It's actually for the Game Boy, but since the NES has fairly similar sound hardware I figured I'd just post here for maximum exposure to the correct audience (feel free to move it if you'd like mods).

Here's the basic specs:

  • Each frame must have the same pattern on all channels.
  • Each "row" can have one or more global effect that's executed before the channels are updated, such as tempo, master volume, or flow control.
  • There's underlying support for per-channel effects, although the only one I have implemented now is octave up/down (which Famitracker doesn't seem to support, anyway?)
  • Instruments, but all five sequences (volume, arpeggio, pitch, hipitch, duty) must have the same length/loop point. release points aren't supported.

If you were/are a musician, would you be able to work with this? Is there anything in particular that it's missing that you'd really want support for?
Re: What's Sufficient For A Music Engine?
by on (#189604)
"Each frame must have the same pattern on all channels."

This is space-inefficient for reuse of a drum pattern with a different bass and melody on top, or a bass pattern with different melody on top.
Re: What's Sufficient For A Music Engine?
by on (#189618)
There's simple LZ-style compression applied to the opcode stream while in ROM that should (hopefully) capture that, and the GB is fairly memory rich - the engine reserves an entire 4K bank for itself - so I suppose I'm not too worried about being space-inefficient. But then, I also suppose I don't know how large and complex a song might be :?

There's probably enough memory for 10 or so 64 row patterns when all's said and done. Is that enough?
Re: What's Sufficient For A Music Engine?
by on (#189622)
adam_smasher wrote:
There's simple LZ-style compression applied to the opcode stream while in ROM that should (hopefully) capture that, and the GB is fairly memory rich - the engine reserves an entire 4K bank for itself

Isn't 4K half the monochrome Game Boy's RAM? That doesn't leave much for the game unless it's as RAM-miserly as an NES game.

Quote:
There's probably enough memory for 10 or so 64 row patterns when all's said and done. Is that enough?

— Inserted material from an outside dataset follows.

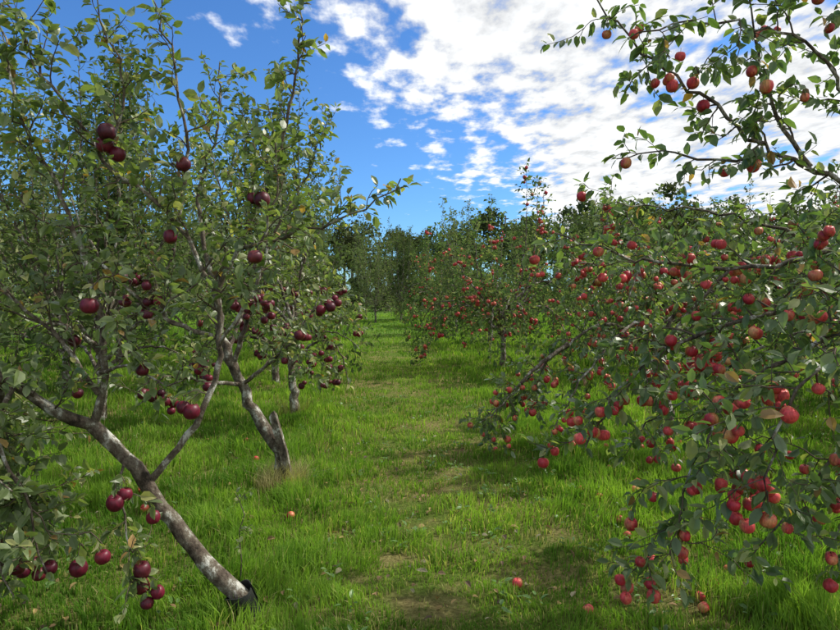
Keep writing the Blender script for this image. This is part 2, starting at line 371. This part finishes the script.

I've had longer tunes go way past 09. Remind me later to upload the FTM for something like "Byelomorye Dam Zone". (EDIT: I did; scroll down.)
Re: What's Sufficient For A Music Engine?
by on (#189625)
tepples wrote:
Isn't 4K half the monochrome Game Boy's RAM? That doesn't leave much for the game unless it's as RAM-miserly as an NES game.

It's half the RAM on the base system, but my game is an MBC1 game, which gives me (up to) an extra 32KB on the cart.
Re: What's Sufficient For A Music Engine?
by on (#189632)
Provided the game's publisher pays the cost of the extra 32 KiB RAM chip for each cartridge. How much does that add to the replication cost?
Re: What's Sufficient For A Music Engine?
by on (#189643)
My game has a save function, so we're going to need an SRAM chip anyway. I hopped onto Mouser, and assuming we wanted to make 1000 carts, it looks like we'd pay around 80 cents per for a roll of 1000 5v 256kbit chips. I can't find any smaller chips that are any cheaper.

Which is getting ahead of things anyway, any sort of cart production is very pie-in-the-sky ATM.

FWIW, I have no idea how it'll grow, but my core engine is, uh, maybe 40% done (?), and uses nowhere near 4KB on its own.

At any rate, duly noted on song length. Even if I could I'd rather not use 8KB of RAM just for the sound engine, so I might have to change things.